Scholz möchte die Steuer „aufkommensneutral“ reformieren. Will heißen: Deutschlandweit sollen nicht mehr als die bisher 14 Milliarden Euro zusammenkommen (oder was eben ohne Reform im Jahr 2025 herausgekommen wäre). Freilich hat der Minister das nicht allein in der Hand. Denn die Kommunen haben über ihr Hebesatzrecht eine gewisse Steuerautonomie. Allerdings will Scholz mit einer einheitlichen, vom Bund vorgegebenen Steuermesszahl die zu erwartenden deutlichen Wertzuwächse im Vergleich zum Status quo so weit dämpfen, dass sich Mehrbelastungen im Rahmen halten. Im Ministerium wurde am Montag die Losung ausgegeben, Eigentümer und Mieter müssten, sollten sie mehr bezahlen müssen, maximal „mit einem mittleren zweistelligen Euro-Betrag im Jahr“ rechnen. Es dürfte aber auch vielfach zu geringeren Grundsteuerbelastungen kommen. Klarheit wird es freilich erst geben, wenn die Kommunen ihre neuen Hebesätze beschlossen haben. Da jede Stadt und jede Gemeinde ihr Grundsteuervolumen halten will, dürften einige gezwungen sein, den Hebesatz zu erhöhen. Ob solche, die ihn senken können, das auch tun, bleibt abzuwarten.

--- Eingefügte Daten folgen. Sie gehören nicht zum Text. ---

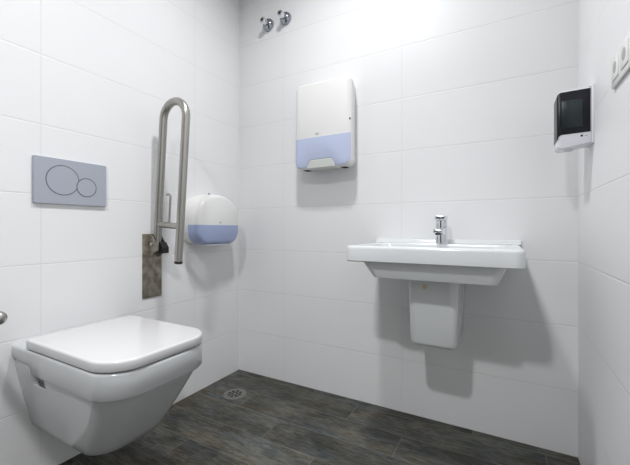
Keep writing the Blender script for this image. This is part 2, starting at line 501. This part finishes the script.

Städtetag: Richtige Richtung

Laut Städtetags-Hauptgeschäftsführer Helmut Dedy geht das Modell, das besonders auf die Höhe von Mieten abstellt, „grundsätzlich in die richtige Richtung“. Sich am Wert von Gebäuden und Grundstücken zu orientieren, könne für eine gerechte Besteuerung sorgen. Hessen Finanzminister Thomas Schäfer (CDU) sagte, wichtig sei, dass die neue Grundsteuer „möglichst einfach, transparent sowie vor allem verfassungsfest gestaltet wird“. Die Bürger sollten „unterm Strich in Summe“ nicht mehr belastet werden. Die baden-württembergische Finanzministerin Edith Sitzmann ist froh, „dass es bei der Grundsteuer jetzt endlich voran geht. Wir mussten viel zu lange auf ein Konzept warten.“ Scholz hatte nach dem Urteil im April angekündigt, zügig einen Vorschlag zu machen. Das von der Mehrzahl der Länder favorisierte Modell hat er nicht übernommen. Aber auch nicht das Flächenmodell, das von Bayern und längere Zeit auch von Hamburg (als Scholz dort Bürgermeister war) favorisiert worden war.

Bayern ist dagegen, die FDP auch

Bayerns Finanzminister Albert Füracker (CSU), der das Flächenmodell vorzieht, zeigte sich skeptisch. Die Pläne würden „Steuererhöhungen, Mieterhöhungen und vor allem mehr Bürokratie bedeuten“, kritisierte er. „Bayern bleibt dabei: Wir wollen eine einfache, faire und regionalisierte Grundsteuer.“ Unterstützung hat er im Unternehmerlager. Joachim Lang, Hauptgeschäftsführer des Bundesverbands der deutschen Industrie, sagte: „Der Vorschlag des Finanzministers ist der falsche Weg.“ Eine völlige Neubewertung der Grundstücke würde zu einem „enorm hohen Bewertungsaufwand für Unternehmen“ führen. Hier drohten Rechtsunsicherheit, zusätzliche Bürokratie und Mehrbelastungen bei Industriegrundstücken. Christian Dürr, FDP-Fraktionsvize im Bundestag, sieht in Scholzens Plan sogar ein "Bürokratiemonster". Zudem seien die Mieter die Leidtragenden, weil das Modell (bei Umlegung der Steuer auf die Nebenkosten) als "Mietenturbo" wirken werde. Der Linken-Finanzpolitiker Jörg Cezanne forderte deshalb, "dass die Grundsteuer nicht länger als Betriebskosten auf die Mieter umgelegt werden darf".